Han pasado diez años desde que en Sur publiqué esta semblanza, este perfil, de Jorge Lindell. Este fin de semana nos dejó, con la misma discreción con que vivió. Era un artista grande, un músico con un pincel en la mano, un sabio entre nuestras calles ásperas. Un hombre bueno. A continuación, mi homenaje de entonces reafirmado, para siempre, ay, hoy:
Jorge Lindell (Málaga, 1930) es un chino. Él intenta que no se le note, y usa así una
cortesía sosegada y cálida que le delata. Según como se le mire, puede llegar a
aceptarse que su padre, aunque nacido en Málaga, fuera hijo de finlandeses, y
se comprende así esa delicada calma, teñida de imperturbabilidad luterana, tan
necesaria en este paisaje de atropellos al gusto y a la paciencia y al
silencio. Sabedor del dicho clásico de
“Aut tace aut loquor meliora silentio” (“calla a no ser que lo que digas sea mejor
que el silencio”), Lindell no es hombre de vociferante humanidad, ni un
publicista de sí mismo. Desde este punto de vista, no es, ya se ve, nada
mediterráneo. Ni falta que le hace. Como buen chino, Lindell es delicadamente
ceremonioso y gravemente cortés, de una sutilidad que hace creer que está
siempre escabulléndose del ruido y de la furia. De ahí tal vez su amor por la
mejor música, su oculta faceta de melómano, que mostraba en la más antigua de
las obras exhibidas en su gran antológica, 1950-1997, que le dedicó la
Fundación Picasso: un retrato del Cuarteto Vegh que equilibraba el estricto
realismo con una indisimulada voluntad de huida de las convenciones.

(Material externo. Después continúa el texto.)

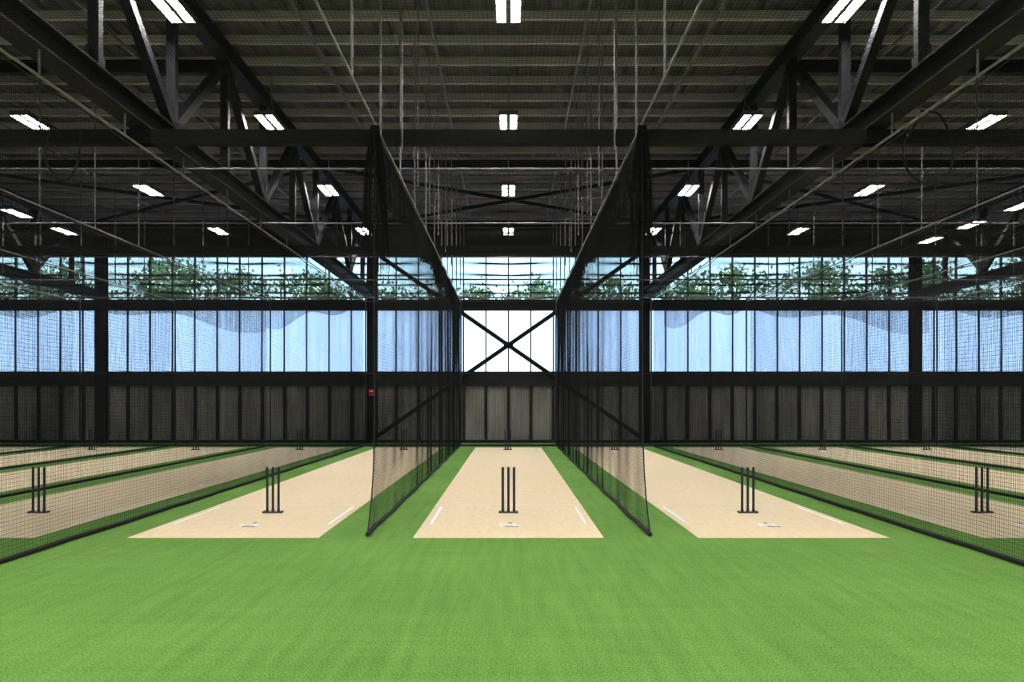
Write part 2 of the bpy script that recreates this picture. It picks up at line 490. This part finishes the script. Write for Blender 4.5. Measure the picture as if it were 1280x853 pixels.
# ------------------------------------------------------------ outdoors
b = MB(); b.box(-150, 150, YB+0.6, 220, -0.3, -0.1, M_ground); b.obj('outdoor_ground')
def tree(h, spread, seed):
    rnd = random.Random(seed); b = MB()
    b.tube([(0,0,-0.1),(0.1,0,h*0.3),(0.2,0.1,h*0.6),(0.1,0.2,h*0.85)], [0.28,0.2,0.13,0.04], M_bark, 8)
    cl = []
    for k in range(16):
        a = rnd.uniform(0, 6.28); z = h*rnd.uniform(0.42, 0.93); rr = spread*rnd.uniform(0.1, 1)*(1.1-abs(z/h-0.6))
        c = Vector((rr*math.cos(a), rr*math.sin(a), z)); cl.append((c, rnd.uniform(0.8, 1.5)))
        b.tube([(0.15, 0, z*0.72), c], [0.07, 0.02], M_bark, 5)
    for c, r in cl:
        for j in range(150):
            d = Vector((rnd.gauss(0,1), rnd.gauss(0,1), rnd.gauss(0,0.7)))
            p = c + d*r*0.48
            u = Vector((rnd.gauss(0,1), rnd.gauss(0,1), rnd.gauss(0,1))).normalized()*0.15
            w = u.cross(Vector((rnd.gauss(0,1), rnd.gauss(0,1), rnd.gauss(0,1)))).normalized()*0.10
            b.quad(p-u, p+w, p+u, p-w, M_leaf)
    return b.obj('gum_tree')
ts = [tree(11.5, 4.0, 1), tree(10.2, 4.5, 2), tree(9.4, 3.6, 3)]
spots = [(-41,66,1,1.15),(-34,70,0,1.05),(-30,64,0,0.98),(-25,68,0,1.12),(-20,63,1,1.05),(-15.5,66,0,1.0),(-10.5,64,1,1.02),
         (-3.5,66,2,1.02),(1.8,68,1,1.0),(5,64,1,1.0),(10,67,0,0.98),(15,64,1,1.1),(20.5,66,0,1.06),(26,65,1,1.12),(31,68,0,1.05),(37,66,0,1.1),(43,70,1,1.2)]
used = set()
for (x, y, k, s) in spots:
    if k not in used:
        used.add(k); o = ts[k]; o.location = (x, y, -0.1); o.scale = (s, s, s)
    else: inst(ts[k], 'gum_tree', (x, y, -0.1), (s, s, s), (0, 0, random.uniform(0, 6)))
# afternoon sun on the trees (comes from behind the viewer, the roof shades the hall)
sl = bpy.data.lights.new('sun', 'SUN'); sl.energy = 8.0; sl.angle = 0.01; sl.color = (1, 0.95, 0.85)
so = bpy.data.objects.new('sun', sl); S.collection.objects.link(so)
so.location = (0, -30, 60); so.rotation_euler = (math.radians(22), math.radians(8), 0)

# ------------------------------------------------------------ sky
w = bpy.data.worlds.new('World'); S.world = w; w.use_nodes = True
N = w.node_tree.nodes; L = w.node_tree.links
sky = N.new('ShaderNodeTexSky'); sky.sky_type = 'NISHITA'; sky.sun_disc = False
sky.sun_elevation = math.radians(42); sky.sun_rotation = math.radians(200); sky.air_density = 1.6; sky.dust_density = 0.3
sky.ozone_density = 4.0
L.new(sky.outputs[0], N['Background'].inputs[0]); N['Background'].inputs[1].default_value = 0.62

# ------------------------------------------------------------ camera
cam = bpy.data.cameras.new('camera'); co = bpy.data.objects.new('camera', cam); S.collection.objects.link(co)
co.location = (0, 0, 1.77); co.rotation_euler = (math.radians(90), 0, 0)
cam.sensor_width = 36; cam.lens = 33.75; cam.shift_y = 0.0574; cam.shift_x = 0.0035
cam.clip_end = 500
S.camera = co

Jorge Lindell: Sin título (2006)
Óleo sobre lienzo, 100 x 81 cm
Porque
Lindell es, desde los lejanos años cincuenta, el maestro de fugas, el que sabe
cómo zafarse de las consignas estéticas y proponer un sendero nuevo para
esquivar la cansada ortodoxia que insistimos empecinadamente en aceptar. Jorge,
con su escepticismo de chino sabio, sabe que la meta es el propio camino. Tal
vez por ello no ha incurrido, y tal vez nunca lo haga, en copiarse a sí mismo.
Quien conozca su obra sabe que no la conoce, o que ese conocimiento es
provisional y limitado a intuiciones. Porque Lindell se escabullirá de los
adjetivos que le pongamos y hará que su obra, libre por naturaleza, se trasmute
en otra.
Houdini con un
pincel con el que hurga veloz en la cerradura de lo cotidiano, Jorge Lindell
bebe por igual, por su biografía y aprendizaje, de las fuentes de Vázquez Díaz
y de Willi Baumaster. Y así, conocedor por igual de un postcubismo que podía
hacerse sumiso por indicaciones de la autoridad, y de la rebelión en que
germinaría más tarde el impulso furioso del grupo El Paso, Lindell será miembro
fundador, en 1949, de lo que se convertiría en
la Peña Montmartre. Con un personal expresionismo de juventud deudor de
Rouault, será a lo largo de los cincuenta, convertido en empleado de banca y
sin abandonar su magisterio entre los pintores que se incorporan al cenáculo
inconformista que en 1958 se convierte en Grupo Picasso, cuando vaya
recorriendo la pista de aterrizaje para, finalmente, volar en la década de los
sesenta, con una violenta abstracción, de tonos oscuros y arriesgada
investigación matérica. Durante los setenta, es el grabado la técnica que
merece la pasión creadora de Lindell, fundador en 1970 del taller “El pesebre”,
con el que se da a conocer en Alemania, Francia, Inglaterra e Irlanda. Su
activismo cultural se complementa en 1971 con su labor de cineclub desde la
Caja de Ahorros de Ronda. 1979 será otra fecha importante para él y el arte
malagueño al fundar el Colectivo Palmo, al calor de la situación política y sus
ideas de izquierda. Pero no, no se puede hablar de Lindell así, fijando etapas
en su vida, en su obra, cuando su obra ebulle sin dejar de hacer burbujitas. A
lo más, cabe decir que su paleta no ha hecho sino agrandarse, voraz y generosa.
Para explicar su obra habría que recurrir a un sabio chino. Y yo conozco a uno.